Effects of gas interactions on the transport properties of single-walled carbon nanotubes.

摘要

The work presented in this thesis discusses a series of in situ transport properties measurements (thermoelectric power S and electrical resistance R) on networks of randomly oriented single-walled carbon nanotube (SWNT) bundles (e.g., thin films, mats, and buckypapers), in contact with various gases and chemical vapors. Results are presented on the effects of gases that chemisorb and undergo weak charge transfer reactions with the carbon nanotubes (e.g., O2 and NH 3), gases and chemical vapors that physisorb on the tube wall (e.g., H2, alcohols, water and cyclic hydrocarbons), and gases and small molecules that undergo collisions with the carbon nanotube walls (e.g., inert gases, N2, CH4). The strong, systematic effects on the transport properties of SWNTs due to exposure to six-membered ring and polar molecules (alcohol and water) are found to increase with the quantity Ea/A, where Ea is the adsorption energy and A is the molecular projection area. The magnitudes of the remarkable effects of collisions of inert gases (He, Ne, Ar, Kr, and Xe) and small molecules (N2 and CH4) on the transport properties of SWNTs are found to be proportional to ∼ M1/3, where M is the mass of the colliding species.

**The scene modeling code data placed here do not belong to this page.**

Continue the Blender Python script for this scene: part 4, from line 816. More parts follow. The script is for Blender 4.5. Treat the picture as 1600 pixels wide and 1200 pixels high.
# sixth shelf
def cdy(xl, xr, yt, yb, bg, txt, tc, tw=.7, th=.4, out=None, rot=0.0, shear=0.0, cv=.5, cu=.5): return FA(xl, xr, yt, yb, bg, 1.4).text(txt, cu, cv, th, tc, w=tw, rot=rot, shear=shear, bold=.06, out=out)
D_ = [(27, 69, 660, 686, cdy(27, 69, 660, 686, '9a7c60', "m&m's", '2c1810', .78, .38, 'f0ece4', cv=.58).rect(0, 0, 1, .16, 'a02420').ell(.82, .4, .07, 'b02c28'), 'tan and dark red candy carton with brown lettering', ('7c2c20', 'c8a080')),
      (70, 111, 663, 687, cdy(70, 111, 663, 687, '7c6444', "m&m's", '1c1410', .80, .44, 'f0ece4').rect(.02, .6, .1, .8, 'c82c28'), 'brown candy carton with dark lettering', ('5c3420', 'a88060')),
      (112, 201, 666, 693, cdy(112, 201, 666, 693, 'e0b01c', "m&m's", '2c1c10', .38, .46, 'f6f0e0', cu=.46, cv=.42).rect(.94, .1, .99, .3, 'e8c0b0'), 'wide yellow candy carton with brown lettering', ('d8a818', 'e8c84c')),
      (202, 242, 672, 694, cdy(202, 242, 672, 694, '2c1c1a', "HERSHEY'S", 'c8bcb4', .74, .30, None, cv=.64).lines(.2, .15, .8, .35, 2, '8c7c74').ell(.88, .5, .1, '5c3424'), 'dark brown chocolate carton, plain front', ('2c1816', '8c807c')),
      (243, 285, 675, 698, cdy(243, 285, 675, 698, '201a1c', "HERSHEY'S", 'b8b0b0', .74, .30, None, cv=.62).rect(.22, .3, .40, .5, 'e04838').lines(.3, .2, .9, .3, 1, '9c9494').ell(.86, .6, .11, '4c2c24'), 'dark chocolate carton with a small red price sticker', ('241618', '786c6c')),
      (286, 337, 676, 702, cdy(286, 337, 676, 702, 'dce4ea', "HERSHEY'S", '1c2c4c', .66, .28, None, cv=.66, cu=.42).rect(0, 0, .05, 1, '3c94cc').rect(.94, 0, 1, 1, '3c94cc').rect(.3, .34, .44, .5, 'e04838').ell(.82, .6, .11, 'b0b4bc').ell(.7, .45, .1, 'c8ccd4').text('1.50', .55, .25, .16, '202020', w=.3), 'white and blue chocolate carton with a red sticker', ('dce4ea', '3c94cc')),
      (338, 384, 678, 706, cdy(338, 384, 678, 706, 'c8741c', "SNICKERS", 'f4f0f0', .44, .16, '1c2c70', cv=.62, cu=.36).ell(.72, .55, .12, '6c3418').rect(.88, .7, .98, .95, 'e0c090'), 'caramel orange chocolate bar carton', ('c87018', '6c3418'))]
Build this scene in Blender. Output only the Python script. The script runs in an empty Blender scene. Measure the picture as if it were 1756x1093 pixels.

This is approximately the same mass dependence exhibited by the maximum deformation of the tube wall and the energy exchanged between the tube wall and the colliding atoms as a result of this collision.; A model is proposed to explain the unusual behavior of the thermoelectric power in SWNTs, wherein the metallic tubes provide the dominant contribution to this physical quantity and the observed peak at ∼ 100 K is attributed to the phonon drag effect. In addition, the details of our transport model for the behavior of the carbon nanotubes in the presence of gases and chemical vapors are presented, incorporating the effects of a new scattering channel for the charge carriers, associated with the adsorbed (or colliding) atoms and molecules. The model is found to explain qualitatively the various transport phenomena observed.